Attachment may be taken as a synonym for love, liking, or affiliation. However, in the branch of psychology known as attachment theory, attachment is a more complex form of human relationship involving both psychological development and physical survival. This raises questions about how, and to what extent, it makes sense to think of attachment as a form of aesthetic judgment. Similarly, it raises questions about how attachment—as a form of behavior connected to development and survival—can be translated into a framework for thinking about scholarship and higher education. Thus we encourage discussion into what attachment means in different contexts and how the proposed transition toward attachment in criticism might actually proceed.

We also solicit papers that look into the history of how concepts and experiences of attachment to literature have been represented. What is the genealogy of this idea of attachment to literature, and how does it intersect with other models of scholarly and affective relationship to literature, from critique to phenomenological approaches such as reader-response theory and the affective turn? What metaphors, dispositions, or affects are associated with attachment to literature in different historical moments? How did “love of literature” come to be such a universally disavowed concept in the field, and what historical and cultural conditions in our own day explain the return of this concept? 
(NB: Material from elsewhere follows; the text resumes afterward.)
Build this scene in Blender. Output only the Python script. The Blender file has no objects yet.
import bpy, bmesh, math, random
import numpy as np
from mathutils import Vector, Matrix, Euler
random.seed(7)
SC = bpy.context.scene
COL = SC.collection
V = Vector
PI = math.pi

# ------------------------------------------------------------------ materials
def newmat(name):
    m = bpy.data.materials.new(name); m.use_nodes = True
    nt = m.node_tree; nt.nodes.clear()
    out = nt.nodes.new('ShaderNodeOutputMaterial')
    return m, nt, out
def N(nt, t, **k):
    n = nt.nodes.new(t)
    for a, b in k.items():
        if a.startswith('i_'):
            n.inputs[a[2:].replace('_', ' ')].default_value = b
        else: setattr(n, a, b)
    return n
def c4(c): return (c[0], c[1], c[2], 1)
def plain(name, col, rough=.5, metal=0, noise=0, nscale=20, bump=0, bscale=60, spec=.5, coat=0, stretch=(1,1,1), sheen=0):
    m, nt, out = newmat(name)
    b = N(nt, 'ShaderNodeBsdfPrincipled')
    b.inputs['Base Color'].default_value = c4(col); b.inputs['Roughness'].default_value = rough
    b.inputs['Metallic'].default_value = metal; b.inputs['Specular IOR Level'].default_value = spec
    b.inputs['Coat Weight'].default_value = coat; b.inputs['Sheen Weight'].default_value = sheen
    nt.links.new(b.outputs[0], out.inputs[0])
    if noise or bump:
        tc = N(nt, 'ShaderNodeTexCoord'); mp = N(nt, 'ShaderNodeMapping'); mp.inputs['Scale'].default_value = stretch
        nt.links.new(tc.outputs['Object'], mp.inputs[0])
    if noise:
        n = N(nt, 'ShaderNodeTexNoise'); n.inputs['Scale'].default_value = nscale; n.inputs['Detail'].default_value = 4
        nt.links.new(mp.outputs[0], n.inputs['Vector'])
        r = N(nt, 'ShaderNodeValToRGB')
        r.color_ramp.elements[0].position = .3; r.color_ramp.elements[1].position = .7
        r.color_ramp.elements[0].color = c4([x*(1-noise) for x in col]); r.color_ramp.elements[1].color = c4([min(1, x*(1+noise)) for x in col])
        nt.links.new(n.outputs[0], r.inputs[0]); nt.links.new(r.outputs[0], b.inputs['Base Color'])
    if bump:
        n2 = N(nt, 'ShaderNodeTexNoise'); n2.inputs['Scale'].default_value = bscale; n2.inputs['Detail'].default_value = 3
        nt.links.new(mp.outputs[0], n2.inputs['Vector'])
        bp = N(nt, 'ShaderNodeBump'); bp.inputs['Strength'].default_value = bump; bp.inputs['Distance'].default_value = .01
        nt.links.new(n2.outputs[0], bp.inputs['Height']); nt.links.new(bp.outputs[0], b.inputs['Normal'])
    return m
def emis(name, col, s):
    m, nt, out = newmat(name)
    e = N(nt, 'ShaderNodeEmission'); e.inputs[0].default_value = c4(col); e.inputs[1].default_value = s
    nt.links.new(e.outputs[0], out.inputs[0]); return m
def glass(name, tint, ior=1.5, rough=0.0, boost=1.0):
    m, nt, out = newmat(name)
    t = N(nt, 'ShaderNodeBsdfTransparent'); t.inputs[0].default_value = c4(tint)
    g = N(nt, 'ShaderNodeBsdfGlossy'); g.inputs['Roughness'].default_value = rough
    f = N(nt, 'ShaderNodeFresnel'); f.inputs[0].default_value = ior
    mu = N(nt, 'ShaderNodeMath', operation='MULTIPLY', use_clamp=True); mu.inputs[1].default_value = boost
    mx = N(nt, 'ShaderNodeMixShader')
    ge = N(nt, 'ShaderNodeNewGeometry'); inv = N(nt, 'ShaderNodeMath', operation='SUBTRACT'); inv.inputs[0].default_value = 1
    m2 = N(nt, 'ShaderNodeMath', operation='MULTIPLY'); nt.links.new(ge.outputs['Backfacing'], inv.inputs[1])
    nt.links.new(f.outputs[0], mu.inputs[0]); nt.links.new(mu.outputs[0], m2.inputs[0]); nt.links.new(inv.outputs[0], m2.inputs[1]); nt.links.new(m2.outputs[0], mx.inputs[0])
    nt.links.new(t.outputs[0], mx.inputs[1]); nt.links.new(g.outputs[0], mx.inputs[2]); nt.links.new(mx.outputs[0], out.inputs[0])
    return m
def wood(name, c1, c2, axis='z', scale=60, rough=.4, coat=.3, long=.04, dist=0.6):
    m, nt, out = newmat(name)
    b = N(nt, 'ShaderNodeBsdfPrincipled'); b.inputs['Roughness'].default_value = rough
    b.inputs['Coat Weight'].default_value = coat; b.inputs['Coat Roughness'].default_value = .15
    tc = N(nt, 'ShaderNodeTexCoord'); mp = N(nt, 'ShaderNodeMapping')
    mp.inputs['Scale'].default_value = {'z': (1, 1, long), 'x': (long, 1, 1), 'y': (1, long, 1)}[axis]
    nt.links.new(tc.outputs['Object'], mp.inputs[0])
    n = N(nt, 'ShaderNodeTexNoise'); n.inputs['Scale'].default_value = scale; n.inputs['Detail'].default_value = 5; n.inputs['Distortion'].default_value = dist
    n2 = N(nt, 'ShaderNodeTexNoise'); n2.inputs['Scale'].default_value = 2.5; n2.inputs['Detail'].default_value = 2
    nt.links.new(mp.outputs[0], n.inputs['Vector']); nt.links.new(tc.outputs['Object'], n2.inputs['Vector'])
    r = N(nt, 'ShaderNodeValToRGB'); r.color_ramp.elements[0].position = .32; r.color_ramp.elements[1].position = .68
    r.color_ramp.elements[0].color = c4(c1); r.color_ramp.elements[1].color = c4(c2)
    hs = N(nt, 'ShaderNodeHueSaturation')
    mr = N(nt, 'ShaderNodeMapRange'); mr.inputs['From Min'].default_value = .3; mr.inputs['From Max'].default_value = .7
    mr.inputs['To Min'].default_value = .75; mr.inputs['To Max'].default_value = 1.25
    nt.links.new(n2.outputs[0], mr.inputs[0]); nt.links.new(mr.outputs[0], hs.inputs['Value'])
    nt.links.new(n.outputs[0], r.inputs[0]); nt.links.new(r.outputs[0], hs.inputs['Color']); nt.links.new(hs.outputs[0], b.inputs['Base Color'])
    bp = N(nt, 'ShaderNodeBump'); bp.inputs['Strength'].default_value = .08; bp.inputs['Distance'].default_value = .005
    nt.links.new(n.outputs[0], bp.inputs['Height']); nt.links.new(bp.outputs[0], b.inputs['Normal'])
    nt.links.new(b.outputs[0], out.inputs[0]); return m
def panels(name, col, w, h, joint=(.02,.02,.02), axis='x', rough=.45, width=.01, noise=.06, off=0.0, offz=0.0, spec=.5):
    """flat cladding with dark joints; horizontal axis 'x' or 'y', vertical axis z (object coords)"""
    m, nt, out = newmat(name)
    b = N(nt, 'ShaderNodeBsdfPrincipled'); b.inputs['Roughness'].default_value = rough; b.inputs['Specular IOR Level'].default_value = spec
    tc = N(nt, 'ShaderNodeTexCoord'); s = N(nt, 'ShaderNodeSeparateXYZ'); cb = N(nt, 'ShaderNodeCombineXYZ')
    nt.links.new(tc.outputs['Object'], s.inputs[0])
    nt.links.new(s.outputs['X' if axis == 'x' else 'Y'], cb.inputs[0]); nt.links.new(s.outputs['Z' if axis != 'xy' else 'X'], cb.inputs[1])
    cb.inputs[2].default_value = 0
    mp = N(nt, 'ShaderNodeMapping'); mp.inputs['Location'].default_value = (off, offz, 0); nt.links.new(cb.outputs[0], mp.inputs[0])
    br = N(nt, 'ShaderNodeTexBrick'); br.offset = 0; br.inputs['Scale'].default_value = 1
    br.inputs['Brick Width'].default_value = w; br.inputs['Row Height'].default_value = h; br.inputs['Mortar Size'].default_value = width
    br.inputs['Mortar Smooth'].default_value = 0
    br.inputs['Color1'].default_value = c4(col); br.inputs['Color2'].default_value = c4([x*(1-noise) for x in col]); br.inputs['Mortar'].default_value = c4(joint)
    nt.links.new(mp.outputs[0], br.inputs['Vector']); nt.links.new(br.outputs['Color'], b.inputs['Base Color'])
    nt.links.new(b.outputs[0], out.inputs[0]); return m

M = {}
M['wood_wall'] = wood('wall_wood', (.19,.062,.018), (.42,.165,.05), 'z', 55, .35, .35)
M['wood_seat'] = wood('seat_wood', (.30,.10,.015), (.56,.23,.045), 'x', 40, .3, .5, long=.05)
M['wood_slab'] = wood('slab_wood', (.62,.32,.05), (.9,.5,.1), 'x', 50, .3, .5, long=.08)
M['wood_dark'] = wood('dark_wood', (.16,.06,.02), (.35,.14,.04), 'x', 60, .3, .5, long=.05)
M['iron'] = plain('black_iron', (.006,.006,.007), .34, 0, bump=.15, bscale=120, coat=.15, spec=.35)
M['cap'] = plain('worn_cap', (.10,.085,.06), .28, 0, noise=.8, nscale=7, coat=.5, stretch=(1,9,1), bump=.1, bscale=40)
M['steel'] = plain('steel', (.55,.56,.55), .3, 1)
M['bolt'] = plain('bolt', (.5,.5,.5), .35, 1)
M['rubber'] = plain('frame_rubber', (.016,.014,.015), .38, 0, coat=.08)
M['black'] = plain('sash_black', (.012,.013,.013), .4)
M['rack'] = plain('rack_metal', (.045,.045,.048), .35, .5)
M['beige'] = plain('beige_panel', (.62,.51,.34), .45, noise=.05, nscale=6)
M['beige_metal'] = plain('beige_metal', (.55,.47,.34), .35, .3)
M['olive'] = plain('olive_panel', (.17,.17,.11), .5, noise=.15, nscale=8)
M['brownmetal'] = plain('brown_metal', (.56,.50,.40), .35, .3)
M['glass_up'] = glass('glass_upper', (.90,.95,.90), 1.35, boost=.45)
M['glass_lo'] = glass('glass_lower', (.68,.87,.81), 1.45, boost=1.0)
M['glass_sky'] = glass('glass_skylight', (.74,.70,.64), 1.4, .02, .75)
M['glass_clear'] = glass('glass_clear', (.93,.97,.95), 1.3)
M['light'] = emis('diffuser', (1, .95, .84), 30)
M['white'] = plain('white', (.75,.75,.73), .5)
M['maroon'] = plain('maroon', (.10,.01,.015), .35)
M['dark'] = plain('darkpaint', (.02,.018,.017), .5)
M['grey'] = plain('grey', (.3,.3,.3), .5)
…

Attachment, in the foundational work of John Bowlby and Mary Ainsworth, was inextricably connected to the topic of separation and loss. D. W. Winnicott held that aggression was an integral component of the infant’s love for its mother. How does a theory of literary attachment concern itself with detachment and aggression, or with separation and loss? How might the accounts of loss and separation that emerge from the perspective of attachment be productively distinct from the classic literary and psychoanalytic terms for thinking of loss and its relationship to  representation?